As one goes westward, the road penetrates right into the bold scenery that invites exploration when viewed from 'Willance's Leap.' There is a Scottish feeling - perhaps Alpine would be more correct - in the steeply-falling sides of the dale, all clothed in firs and other dense plantations; and just where the Swale takes a decided turn towards the south there is a view up Marske Beck that adds much to the romance of the scene. Behind one's back the side of the dale rises like a dark green wall entirely in shadow, and down below half buried in foliage, the river swirls and laps its gravelly beaches, also in shadow. Beyond a strip of pasture begin the tumbled masses of trees which, as they climb out of the depths of the valley, reach the warm, level rays of sunlight that turns the first leaves that have passed their prime into the fierce yellows and burnt siennas which, when faithfully represented at Burlington House, are often considered overdone. Even the gaunt obelisk near Marske Hall responds to a fine sunset of this sort, and shows a gilded side that gives it almost a touch of grandeur.

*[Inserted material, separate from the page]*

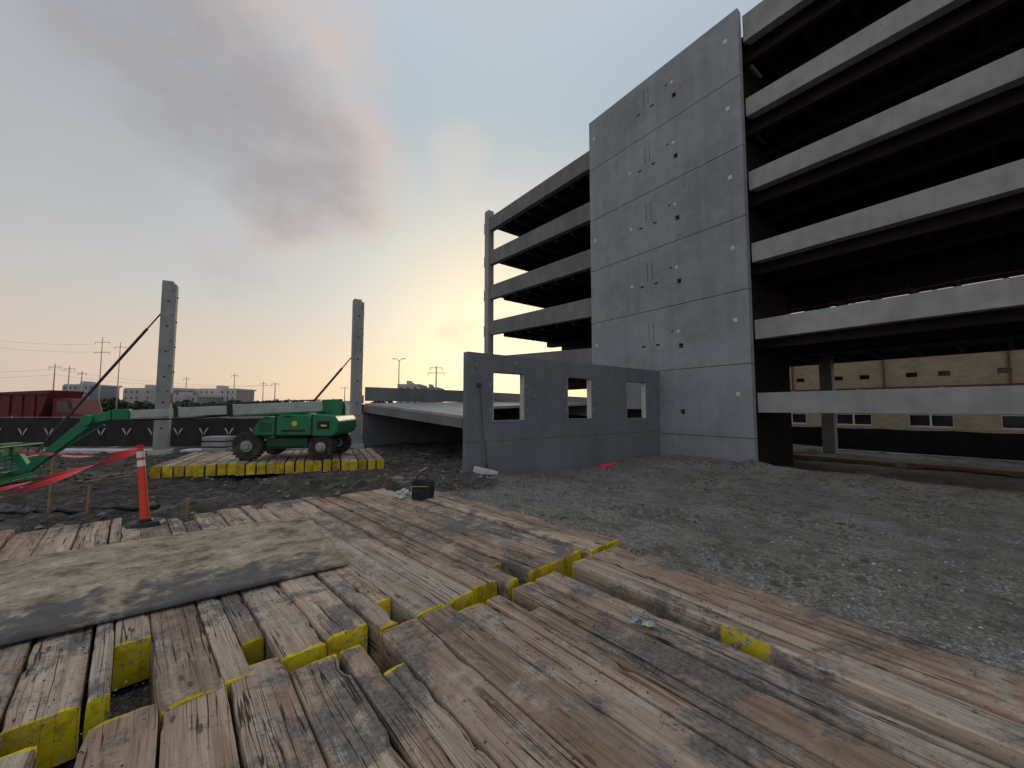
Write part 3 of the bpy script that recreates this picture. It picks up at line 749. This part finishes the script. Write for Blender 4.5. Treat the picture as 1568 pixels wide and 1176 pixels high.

Evening is by no means necessary to the attractions of Swaledale, for a blazing noon gives lights and shades and contrasts of colour that are a large portion of Swaledale's charms. If instead of taking either the old road by way of Marske, or the new one by the riverside, one had crossed the old bridge below the castle, and left Richmond by a very steep road that goes to Leyburn, one would have reached a moorland that is at its best in the full light of a clear morning.
The clouds are big, but they carry no threat of rain, for right down to the far horizon from whence this wind is coming there are patches of blue proportionate to the vast spaces overhead. As each white mass passes across the sun, we are immersed in a shadow many acres in extent: but the sunlight has scarcely fled when a rim of light comes over the edge of the plain, just above the hollow where Downholme village lies hidden from sight, and in a few minutes that belt of sunshine has reached some sheep not far off, and rimmed their coats with a brilliant edge of white. Shafts of whiteness, like searchlights, stream from behind a distant cloud, and everywhere there is brilliant contrast and a purity to the eye and lungs that only a Yorkshire moor possesses.
A short two miles up the road to Leyburn, just above Gill Beck, there is an ancient house known as Walburn Hall, and also the remains of the chapel belonging to it, which dates from the Perpendicular period. The buildings are now used as a farm, but there are still enough suggestions of a dignified past to revivify the times when this was a centre of feudal power.
Turning back to Swaledale by a lane on the south side of Gill Beck, Downholme village is passed a mile away on the right, and the bold scenery of the dale once more becomes impressive.
Two great headlands, formed by the wall-like terminations of Cogden and Harkerside Moors, rising one above the other, stand out magnificently. Their huge sides tower up nearly a thousand feet from the river, until they are within reach of the lowering clouds that every moment threaten to envelop them in their indigo embrace. There is a curious rift in the dark cumulus revealing a thin line of dull carmine that frequently changes its shape and becomes nearly obliterated, but its presence in no way weakens the awesomeness of the picture. The dale appears to become huger and steeper as the clouds thicken, and what have been merely woods and plantations in this heavy gloom become mysterious forests. The river, too, seems to change its character, and become a pale serpent, uncoiling itself from some mountain fastness where no living creatures besides great auks and carrion birds, dwell.
In such surroundings as these there were established in the Middle Ages, two religious houses, within a mile of one another, on opposite sides of the swirling river. On the north bank, not far from Marrick village, you may still see the ruins of Marrick Priory in its beautiful situation much as Turner painted it a century ago. Leland describes Marrick as 'a Priory of Blake Nunnes of the Foundation of the Askes.' It was, we know, an establishment for Benedictine Nuns, founded or endowed by Roger de Aske in the twelfth century. At Ellerton, on the other side of the river a little lower down, the nunnery was of the Cistercian Order; for, although very little of its history has been discovered, Leland writes of the house as 'a Priori of White clothid Nunnes.' After the Battle of Bannockburn, when the Scots raided all over the North Riding of Yorkshire, they came along Swaledale in search of plunder, and we are told that Ellerton suffered from their violence.
Where the dale becomes wider, owing to the branch valley of Arkengarthdale, there are two villages close together. Grinton is reached first, and is older than Reeth, which is a short distance north of the river. The parish of Grinton is one of the largest in Yorkshire. It is more than twenty miles long, containing something near 50,000 acres, and according to Mr. Speight, who has written a very detailed history of Richmondshire, more than 30,000 acres of this consist of mountain, grouse-moor and scar. For so huge a parish the church is suitable in size, but in the upper portions of the dales one must not expect any very remarkable exteriors; and Grinton, with its low roofs and plain battlemented tower, is much like other churches in the neighbourhood. Inside there are suggestions of a Norman building that has passed away, and the bowl of the font seems also to belong to that period. The two chapels opening from the chancel contain some interesting features, which include a hagioscope, and both are enclosed by old screens.